Disclosure: I lead a company specialized in native file mass redactions.
Here are my thoughts on why native files productions are not mainstream productions, and how it will be in the future.
The image format productions are time-consuming, expensive and often technically challenging. However, it remained widely accepted for so long for three major reasons.
1. There are many reliable applications to display TIF images in read-only format, but none that can display the native files as read-only, disabling user-initiated changes, display all the parts of the native files properly, and are programmable. PDF is the closest to TIF in this regard. To make native review and productions widely adopted, we need a system that can display native files properly, protects them against accidental alterations, warn about the possible presence of invisible content, and allow the users to look beneath the top layer.

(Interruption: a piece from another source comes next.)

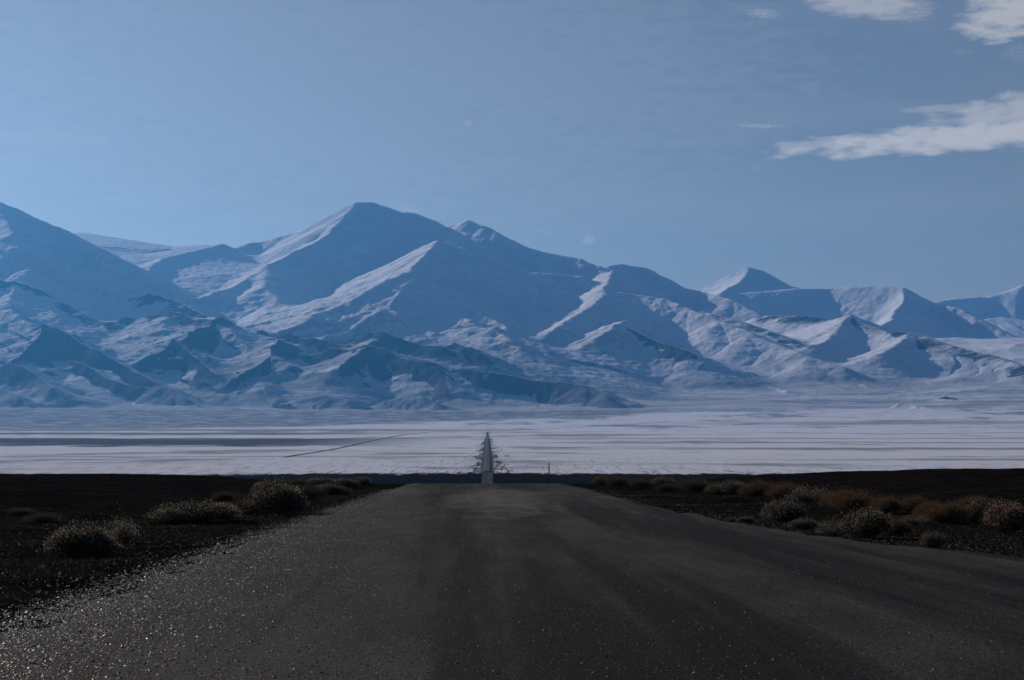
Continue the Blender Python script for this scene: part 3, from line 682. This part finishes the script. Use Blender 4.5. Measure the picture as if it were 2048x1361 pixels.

2. The TIF file format is static for more than two decades, with no changes in the file format. Also, it always displays the same information across a variety of operating system and image display applications. What you see is always what you get and what everybody else sees. That’s not the case with any native formats because of all they constantly change. Moreover, a file doesn’t always display the same across applications, even when created by the same company. For example, a Word document created in MS word 2013 Windows version doesn’t always display the information same was in Mac version of MS Word 2013 because certain features are available in Windows version of the application, but not in the Mac OS version. This creates a trust issue. While reviewers can say with certainty that they reviewed all the content in TIF, they can’t say so for the native files.
3. Redactions in TIF format is unlikely to be legally challenged due to its widespread acceptance by judicial bodies across the world. However, when it comes to native redactions, many clients feel it unsafe because it is not legally challenged and defended. Believe it or not, we keep frequently hearing the question of whether or not our native redaction technology is legally challenged. So far, the answer is “No”. Many prospects then choose TIF productions. The point is that once the native file redactions get legal defense or acceptance, it will quickly be accepted by the other parties.
With no sign in a slowdown of legal discovery cost rising, it is a matter of time when the native review-redaction-production becomes mainstream. The market is ripped for the change. Native redactions and productions have already started taking a leap forward and it is going to be a major paradigm shift in the near future.